Eric Leong (they/he) is a queer artist of Chinese-Bruneian descent who performs as Komodo. Their artistic journey began with over a decade of classical piano training through the Royal Conservatory of Music, later evolving into an autodidact dance practice spanning salsa, voguing, whacking, and burlesque. As the founder of Paifang, a queer cultural event series in Montreal’s Chinatown, their artistic practice is deeply rooted in community, exploring themes of intergenerational connection, queerness, and diasporic identity.
Queer Diasporic Movement: Blending Whacking & Chinese Folk Dance to Taiwanese Campus Folk Songs is a dance project that reimagines Taiwanese Campus Folk Songs (校園民歌) through the lenses of memory, queerness, and intergenerational connection. Bringing together Chinese-speaking seniors and queer diasporic youth, the work fuses Chinese Folk Dance with Whacking—a queer dance style born in 1970s Los Angeles—to create a vibrant dialogue between tradition and self-expression.
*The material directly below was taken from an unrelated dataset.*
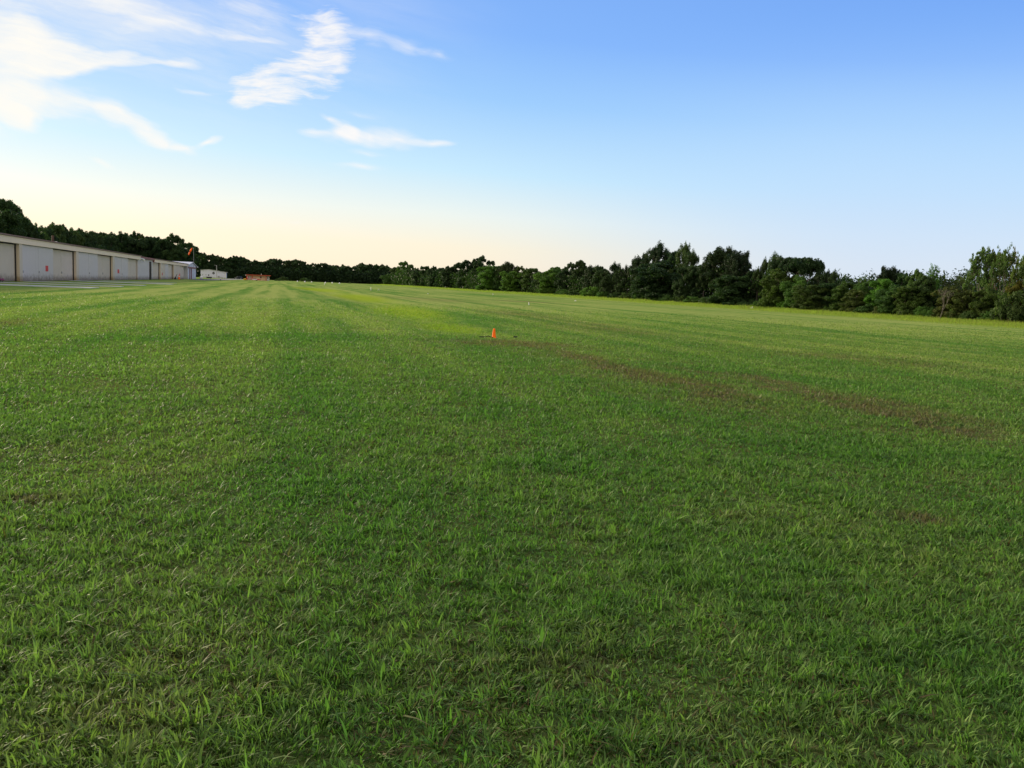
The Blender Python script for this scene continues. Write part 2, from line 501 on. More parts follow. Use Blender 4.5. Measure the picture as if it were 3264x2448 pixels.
MUD = (0.15, 0.11, 0.08)
M['white_door'] = paint('white_door_paint', (0.57, 0.520, 0.485), 0.6, 0.06, MUD, ribs=(0, 26.0))
M['cream_door'] = paint('cream_door_paint', (0.59, 0.500, 0.395), 0.6, 0.07, MUD, ribs=(0, 26.0))
M['fascia'] = paint('cream_fascia', (0.78, 0.63, 0.46), 0.55, 0.05)
M['post'] = paint('tan_post', (0.57, 0.485, 0.375), 0.6, 0.08, (0.22, 0.14, 0.06))
M['roof_brown'] = paint('rusty_roof', (0.22, 0.14, 0.11), 0.7, 0.3)
M['red_trim'] = paint('red_trim', (0.17, 0.040, 0.045), 0.5, 0.15)
M['dark'] = paint('dark_metal', (0.035, 0.033, 0.034), 0.5, 0.2)
M['white'] = paint('white_sheet', (0.52, 0.54, 0.61), 0.45, 0.05, (0.40, 0.40, 0.38), ribs=(0, 18.0))
M['white_side'] = paint('white_side_sheet', (0.66, 0.68, 0.74), 0.45, 0.05, (0.40, 0.40, 0.38), ribs=(1, 18.0))
M['grey_roof'] = paint('galvanised_roof', (0.50, 0.51, 0.56), 0.4, 0.08, ribs=(0, 12.0))
M['far_white'] = paint('weathered_white', (0.54, 0.55, 0.65), 0.6, 0.08, (0.38, 0.40, 0.34))
M['plain_white'] = paint('white_plastic', (0.62, 0.62, 0.60), 0.45, 0.05)
M['lichen_white'] = paint('weathered_white_plastic', (0.60, 0.64, 0.46), 0.6, 0.1)
M['grey'] = paint('grey_paint', (0.32, 0.32, 0.33), 0.6, 0.1)
M['pale_grey'] = paint('pale_grey_paint', (0.46, 0.46, 0.44), 0.6, 0.1)
M['orange'] = paint('orange_vinyl', (0.95, 0.15, 0.004), 0.65, 0.06)
M['pale_orange'] = paint('faded_orange_vinyl', (0.86, 0.24, 0.07), 0.45, 0.06)
M['sock'] = paint('orange_nylon', (0.90, 0.11, 0.006), 0.6, 0.08)
M['black'] = paint('black_rubber', (0.014, 0.014, 0.013), 0.7, 0.2)
M['red_sign'] = paint('red_sign', (0.56, 0.010, 0.022), 0.45, 0.1)
M['sign_mark'] = paint('pale_sign_mark', (0.50, 0.03, 0.03), 0.5, 0.1)
M['hut_wall'] = paint('salmon_block_wall', (0.62, 0.42, 0.28), 0.75, 0.08)
M['hut_pink'] = paint('pale_porch_wall', (0.55, 0.40, 0.36), 0.75, 0.08)
M['hut_red'] = paint('brick_red_paint', (0.42, 0.075, 0.045), 0.6, 0.12)
M['yellow'] = paint('yellow_paint', (0.72, 0.42, 0.03), 0.45, 0.08)
M['plane_red'] = paint('aircraft_red', (0.42, 0.03, 0.03), 0.25, 0.04)
M['plane_white'] = paint('aircraft_white', (0.75, 0.70, 0.74), 0.3, 0.04)
M['car_body'] = paint('dark_green_car_paint', (0.012, 0.020, 0.020), 0.18, 0.05)
M['steel'] = paint('steel', (0.45, 0.45, 0.46), 0.35, 0.1, metallic=0.8)
M['timber'] = paint('weathered_timber', (0.20, 0.17, 0.14), 0.8, 0.2)
M['rust'] = paint('rusty_pipe', (0.07, 0.045, 0.036), 0.8, 0.25)
M['concrete'] = paint('concrete', (0.34, 0.36, 0.34), 0.85, 0.14, scale=0.6)
M['asphalt'] = paint('worn_asphalt', (0.09, 0.09, 0.095), 0.9, 0.2, scale=0.3)
M['magenta'] = paint('magenta_petals', (0.30, 0.02, 0.20), 0.6, 0.2)
m, t, b = material('window_glass'); M['glass'] = m
b.inputs['Base Color'].default_value = (0.03, 0.035, 0.04, 1); b.inputs['Roughness'].default_value = 0.08


# ------------------------------------------------------------------ mesh helpers
def mesh_np(name, verts, faces, mat, attrs=None, smooth=False):
    """uniform faces given as an (n, k) index array"""
    me = bpy.data.meshes.new(name)
    nv, (nf, k) = len(verts), faces.shape
    me.vertices.add(nv); me.loops.add(nf * k); me.polygons.add(nf)
    me.vertices.foreach_set('co', np.ascontiguousarray(verts, dtype=np.float32).ravel())
    me.loops.foreach_set('vertex_index', np.ascontiguousarray(faces, dtype=np.int32).ravel())
    me.polygons.foreach_set('loop_start', np.arange(0, nf * k, k, dtype=np.int32))
    me.polygons.foreach_set('loop_total', np.full(nf, k, dtype=np.int32))
    if smooth:
        me.polygons.foreach_set('use_smooth', np.ones(nf, dtype=bool))
    for nm, arr in (attrs or {}).items():
        a = me.attributes.new(nm, 'FLOAT', 'POINT')
        a.data.foreach_set('value', np.ascontiguousarray(arr, dtype=np.float32))
    me.materials.append(mat)
    me.update()
    me.validate()
    return me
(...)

Originally written by Taiwanese university students during the martial law era, Campus Folk Songs blended poetic lyricism and folk-inspired melodies. They became deeply rooted in the Mandarin-speaking diaspora, carrying stories of love, longing, and migration across generations. For many Chinese Canadians, these songs embody a bridge to homeland and family memory.
This project aims to explore these nostalgic melodies via embodied storytelling through the intersection of the elegance and symbolism of Chinese Folk Dance and the expressive flair of Whacking. The envisioned result is a choreographic exploration of belonging, identity, and the possibility of new cultural futures—honouring ancestral aesthetics while amplifying queer diasporic voices that resonate across generations.